Associate Professor; Director of Graduate Studies (DGS)

BA, Johns Hopkins University; MA, PhD, Brandeis University; LMS, Pontifical Institute of Mediaeval Studies

Research and Teaching Interests: Late medieval English literature, drama, and culture; early modern drama; aurality and sound studies; music and literature; history of the senses and the body; history of the book and reading practices; performance and cultural theory

 

About Andrew Albin

Andrew Albin's scholarship in the field of historical sound studies examines embodied listening practices, sound’s meaningful contexts, and the lived aural experiences of historical hearers – in a word, the sonorous past – as an object of critical inquiry. His work has been recognized with grants and fellowships from the American Council of Learned Societies, the Medieval Academy of America, the Pontifical Institute of Mediaeval Studies, and the Yale Institute of Sacred Music.

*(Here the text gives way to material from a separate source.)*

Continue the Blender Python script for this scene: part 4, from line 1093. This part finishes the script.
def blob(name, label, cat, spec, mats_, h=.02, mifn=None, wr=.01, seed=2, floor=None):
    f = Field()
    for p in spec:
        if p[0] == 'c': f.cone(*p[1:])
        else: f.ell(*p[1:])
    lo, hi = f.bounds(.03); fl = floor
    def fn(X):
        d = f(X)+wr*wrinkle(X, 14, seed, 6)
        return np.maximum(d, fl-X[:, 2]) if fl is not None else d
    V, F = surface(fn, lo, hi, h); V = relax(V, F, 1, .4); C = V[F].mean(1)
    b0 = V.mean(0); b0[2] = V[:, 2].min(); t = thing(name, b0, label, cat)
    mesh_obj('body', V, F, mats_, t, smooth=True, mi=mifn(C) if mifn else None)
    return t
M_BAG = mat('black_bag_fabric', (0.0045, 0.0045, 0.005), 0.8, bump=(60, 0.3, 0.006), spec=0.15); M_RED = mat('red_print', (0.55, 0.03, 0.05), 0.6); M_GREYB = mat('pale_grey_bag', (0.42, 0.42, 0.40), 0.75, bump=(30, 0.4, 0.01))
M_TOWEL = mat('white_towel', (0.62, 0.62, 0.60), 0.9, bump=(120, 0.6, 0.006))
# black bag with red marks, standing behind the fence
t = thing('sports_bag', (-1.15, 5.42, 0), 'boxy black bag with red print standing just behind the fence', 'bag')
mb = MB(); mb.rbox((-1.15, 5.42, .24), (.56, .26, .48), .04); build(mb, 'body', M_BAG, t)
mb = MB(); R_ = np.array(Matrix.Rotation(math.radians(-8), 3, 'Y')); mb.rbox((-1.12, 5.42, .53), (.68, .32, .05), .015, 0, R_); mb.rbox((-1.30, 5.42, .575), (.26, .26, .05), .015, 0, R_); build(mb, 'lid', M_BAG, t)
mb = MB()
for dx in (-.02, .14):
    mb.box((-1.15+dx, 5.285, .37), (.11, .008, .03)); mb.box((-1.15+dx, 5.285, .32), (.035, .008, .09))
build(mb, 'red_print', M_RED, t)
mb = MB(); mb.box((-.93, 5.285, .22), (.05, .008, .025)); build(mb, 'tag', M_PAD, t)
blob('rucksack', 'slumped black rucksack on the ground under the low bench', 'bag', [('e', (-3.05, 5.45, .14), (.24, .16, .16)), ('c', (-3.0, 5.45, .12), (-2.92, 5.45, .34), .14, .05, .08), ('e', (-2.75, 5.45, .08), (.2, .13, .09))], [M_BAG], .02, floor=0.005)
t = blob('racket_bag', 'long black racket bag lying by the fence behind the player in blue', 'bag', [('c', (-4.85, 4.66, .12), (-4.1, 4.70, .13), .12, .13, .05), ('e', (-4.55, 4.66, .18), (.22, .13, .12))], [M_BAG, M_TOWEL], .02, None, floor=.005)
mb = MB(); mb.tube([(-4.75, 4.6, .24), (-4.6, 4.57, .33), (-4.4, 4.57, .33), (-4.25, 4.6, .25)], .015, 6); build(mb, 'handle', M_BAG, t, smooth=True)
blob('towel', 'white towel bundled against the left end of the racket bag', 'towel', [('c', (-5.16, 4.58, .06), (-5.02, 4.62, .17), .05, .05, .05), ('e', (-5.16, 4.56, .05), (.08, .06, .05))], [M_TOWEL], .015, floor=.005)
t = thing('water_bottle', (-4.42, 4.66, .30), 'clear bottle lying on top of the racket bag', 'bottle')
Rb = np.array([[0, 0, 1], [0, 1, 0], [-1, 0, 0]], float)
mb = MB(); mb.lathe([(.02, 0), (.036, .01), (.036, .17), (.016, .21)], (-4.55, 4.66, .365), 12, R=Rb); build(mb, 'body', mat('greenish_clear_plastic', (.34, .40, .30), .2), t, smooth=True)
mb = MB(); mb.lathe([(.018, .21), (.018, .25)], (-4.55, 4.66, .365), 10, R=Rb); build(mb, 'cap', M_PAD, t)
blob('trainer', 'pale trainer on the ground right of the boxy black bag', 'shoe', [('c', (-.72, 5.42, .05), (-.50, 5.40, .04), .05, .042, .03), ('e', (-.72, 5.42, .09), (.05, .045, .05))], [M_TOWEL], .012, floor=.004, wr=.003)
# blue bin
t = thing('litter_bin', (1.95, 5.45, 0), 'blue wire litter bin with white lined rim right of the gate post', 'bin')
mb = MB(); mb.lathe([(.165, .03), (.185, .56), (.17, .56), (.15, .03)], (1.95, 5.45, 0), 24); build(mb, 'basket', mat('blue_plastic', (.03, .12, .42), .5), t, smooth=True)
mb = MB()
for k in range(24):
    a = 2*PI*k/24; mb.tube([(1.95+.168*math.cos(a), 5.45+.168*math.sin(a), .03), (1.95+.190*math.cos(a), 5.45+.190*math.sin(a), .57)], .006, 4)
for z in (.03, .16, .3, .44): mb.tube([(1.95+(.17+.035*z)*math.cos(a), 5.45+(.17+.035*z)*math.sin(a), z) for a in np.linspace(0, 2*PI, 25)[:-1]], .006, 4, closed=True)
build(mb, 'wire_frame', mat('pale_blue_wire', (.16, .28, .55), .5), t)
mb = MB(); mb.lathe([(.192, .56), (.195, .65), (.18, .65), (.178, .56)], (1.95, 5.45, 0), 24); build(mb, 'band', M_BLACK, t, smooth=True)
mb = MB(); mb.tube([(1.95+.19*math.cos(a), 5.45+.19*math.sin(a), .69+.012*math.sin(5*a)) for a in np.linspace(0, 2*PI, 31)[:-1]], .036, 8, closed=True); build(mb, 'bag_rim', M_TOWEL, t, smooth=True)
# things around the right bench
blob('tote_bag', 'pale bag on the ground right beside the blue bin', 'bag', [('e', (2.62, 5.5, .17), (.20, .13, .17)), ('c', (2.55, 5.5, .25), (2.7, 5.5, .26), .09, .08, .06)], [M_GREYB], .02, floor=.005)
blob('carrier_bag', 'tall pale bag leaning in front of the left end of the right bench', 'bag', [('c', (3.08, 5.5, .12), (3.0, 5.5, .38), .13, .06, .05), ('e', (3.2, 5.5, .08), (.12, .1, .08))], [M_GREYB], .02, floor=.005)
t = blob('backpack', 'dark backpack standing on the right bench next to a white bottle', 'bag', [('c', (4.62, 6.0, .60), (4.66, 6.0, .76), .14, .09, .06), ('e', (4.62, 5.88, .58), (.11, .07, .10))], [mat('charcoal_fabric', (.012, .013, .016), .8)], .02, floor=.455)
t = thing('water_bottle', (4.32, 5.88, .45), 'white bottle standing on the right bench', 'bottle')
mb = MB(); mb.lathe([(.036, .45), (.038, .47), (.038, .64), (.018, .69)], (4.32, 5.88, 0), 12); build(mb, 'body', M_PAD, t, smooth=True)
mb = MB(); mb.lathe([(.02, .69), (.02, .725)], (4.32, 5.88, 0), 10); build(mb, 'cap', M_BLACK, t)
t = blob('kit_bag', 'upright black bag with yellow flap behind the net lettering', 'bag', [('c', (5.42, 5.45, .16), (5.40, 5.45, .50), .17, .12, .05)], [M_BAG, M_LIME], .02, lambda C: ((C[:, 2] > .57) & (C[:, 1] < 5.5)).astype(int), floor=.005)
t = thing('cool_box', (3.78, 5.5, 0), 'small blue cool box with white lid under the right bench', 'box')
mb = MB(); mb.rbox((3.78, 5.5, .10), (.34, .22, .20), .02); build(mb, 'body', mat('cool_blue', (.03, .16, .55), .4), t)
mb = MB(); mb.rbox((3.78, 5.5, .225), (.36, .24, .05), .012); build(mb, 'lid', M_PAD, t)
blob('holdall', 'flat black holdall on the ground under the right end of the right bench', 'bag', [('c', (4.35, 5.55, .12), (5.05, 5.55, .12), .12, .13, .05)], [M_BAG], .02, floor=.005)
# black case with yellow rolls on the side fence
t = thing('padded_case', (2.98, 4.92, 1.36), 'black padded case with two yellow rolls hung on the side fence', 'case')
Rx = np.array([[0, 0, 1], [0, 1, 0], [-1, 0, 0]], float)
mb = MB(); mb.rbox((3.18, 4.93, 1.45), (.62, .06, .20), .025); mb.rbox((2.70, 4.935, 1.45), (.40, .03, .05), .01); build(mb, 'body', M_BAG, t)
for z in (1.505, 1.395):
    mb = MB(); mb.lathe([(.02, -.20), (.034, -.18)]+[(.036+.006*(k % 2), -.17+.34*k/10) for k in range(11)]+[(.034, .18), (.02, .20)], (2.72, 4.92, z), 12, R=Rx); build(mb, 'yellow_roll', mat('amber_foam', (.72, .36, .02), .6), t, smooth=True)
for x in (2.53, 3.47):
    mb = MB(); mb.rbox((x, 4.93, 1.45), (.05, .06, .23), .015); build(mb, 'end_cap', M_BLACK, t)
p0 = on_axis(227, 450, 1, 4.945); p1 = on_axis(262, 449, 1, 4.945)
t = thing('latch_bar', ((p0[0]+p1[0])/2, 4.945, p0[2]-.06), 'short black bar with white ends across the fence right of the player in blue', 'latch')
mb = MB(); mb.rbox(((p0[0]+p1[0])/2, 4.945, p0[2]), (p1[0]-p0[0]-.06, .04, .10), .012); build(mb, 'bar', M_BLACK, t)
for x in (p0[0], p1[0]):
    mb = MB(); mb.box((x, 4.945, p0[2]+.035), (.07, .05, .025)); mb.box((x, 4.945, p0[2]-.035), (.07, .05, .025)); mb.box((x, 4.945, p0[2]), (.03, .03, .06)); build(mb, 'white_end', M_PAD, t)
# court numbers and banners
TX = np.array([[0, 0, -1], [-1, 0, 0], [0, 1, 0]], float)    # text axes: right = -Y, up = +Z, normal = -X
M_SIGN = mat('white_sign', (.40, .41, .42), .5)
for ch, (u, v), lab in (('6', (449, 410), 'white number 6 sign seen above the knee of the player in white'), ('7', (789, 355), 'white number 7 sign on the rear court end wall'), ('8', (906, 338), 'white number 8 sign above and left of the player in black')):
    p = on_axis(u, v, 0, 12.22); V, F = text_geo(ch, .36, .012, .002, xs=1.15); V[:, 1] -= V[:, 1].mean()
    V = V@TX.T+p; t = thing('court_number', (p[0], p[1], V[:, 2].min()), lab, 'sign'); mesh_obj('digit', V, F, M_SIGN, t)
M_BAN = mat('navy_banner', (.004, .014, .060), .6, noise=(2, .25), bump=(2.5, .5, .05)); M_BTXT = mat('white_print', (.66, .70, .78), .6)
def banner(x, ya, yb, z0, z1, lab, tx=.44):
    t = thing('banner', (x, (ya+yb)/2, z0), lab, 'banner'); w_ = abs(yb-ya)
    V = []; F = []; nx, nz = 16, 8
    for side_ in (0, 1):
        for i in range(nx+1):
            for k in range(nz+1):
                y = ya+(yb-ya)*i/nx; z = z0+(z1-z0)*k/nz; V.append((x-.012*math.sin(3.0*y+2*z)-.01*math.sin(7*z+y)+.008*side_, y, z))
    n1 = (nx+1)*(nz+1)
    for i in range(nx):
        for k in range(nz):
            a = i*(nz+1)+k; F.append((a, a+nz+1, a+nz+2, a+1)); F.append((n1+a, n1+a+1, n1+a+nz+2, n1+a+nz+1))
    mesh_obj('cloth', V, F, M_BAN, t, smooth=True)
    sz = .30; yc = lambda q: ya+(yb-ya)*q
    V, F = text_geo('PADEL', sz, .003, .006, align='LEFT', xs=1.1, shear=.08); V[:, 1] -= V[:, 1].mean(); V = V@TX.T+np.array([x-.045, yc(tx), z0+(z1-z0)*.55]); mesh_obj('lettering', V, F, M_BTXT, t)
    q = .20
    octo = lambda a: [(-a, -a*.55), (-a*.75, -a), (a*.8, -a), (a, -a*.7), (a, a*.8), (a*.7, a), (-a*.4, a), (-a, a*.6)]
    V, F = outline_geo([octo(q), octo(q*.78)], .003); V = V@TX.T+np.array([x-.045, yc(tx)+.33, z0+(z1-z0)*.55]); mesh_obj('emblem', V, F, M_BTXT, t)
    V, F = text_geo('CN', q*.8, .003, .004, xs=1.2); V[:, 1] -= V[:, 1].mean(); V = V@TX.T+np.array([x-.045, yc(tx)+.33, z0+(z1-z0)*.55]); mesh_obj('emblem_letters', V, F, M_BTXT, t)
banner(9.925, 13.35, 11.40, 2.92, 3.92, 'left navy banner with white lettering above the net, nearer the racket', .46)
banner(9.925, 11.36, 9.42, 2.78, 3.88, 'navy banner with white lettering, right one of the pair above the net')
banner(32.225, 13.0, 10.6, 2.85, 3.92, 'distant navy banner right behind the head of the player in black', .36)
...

He facilitates the Fordham Medieval Dramatists in their biennial performance of early English drama for public audiences at Fordham and in NYC. Publications include Richard Rolle’s Melody of Love: A Study and Translation, with Manuscript and Musical Contexts (Pontifical Institute of Mediaeval Studies, 2018) and articles addressing sonorous materiality in the performance of Richard Rolle’s votive office (Speculum 91.4 [2016]), sonorous identification in the Chester shepherd's play (Early Theatre16.2 [2013], winner of the Best Essay Prize for 2013-2015), and scenes of hearing in Chaucer's Prioress's Tale (The Chaucer Review 48.1 [2013]). Other contributions include a chapter on the aesthetics of spiritual song in Voice and Voicelessness in Medieval Europe (Palgrave MacMillan, 2015), a digital essay on contemporary sound artist Janet Cardiff’s Forty Voice Motet, and forthcoming chapters on medieval approaches to listening to Arvo Pärt and the sound of poetic form in the Middle English devotional lyric. He is currently working on a monograph that develops theoretical frameworks and methodological tools for encountering the medieval manuscript as an interactive sonorous instrument.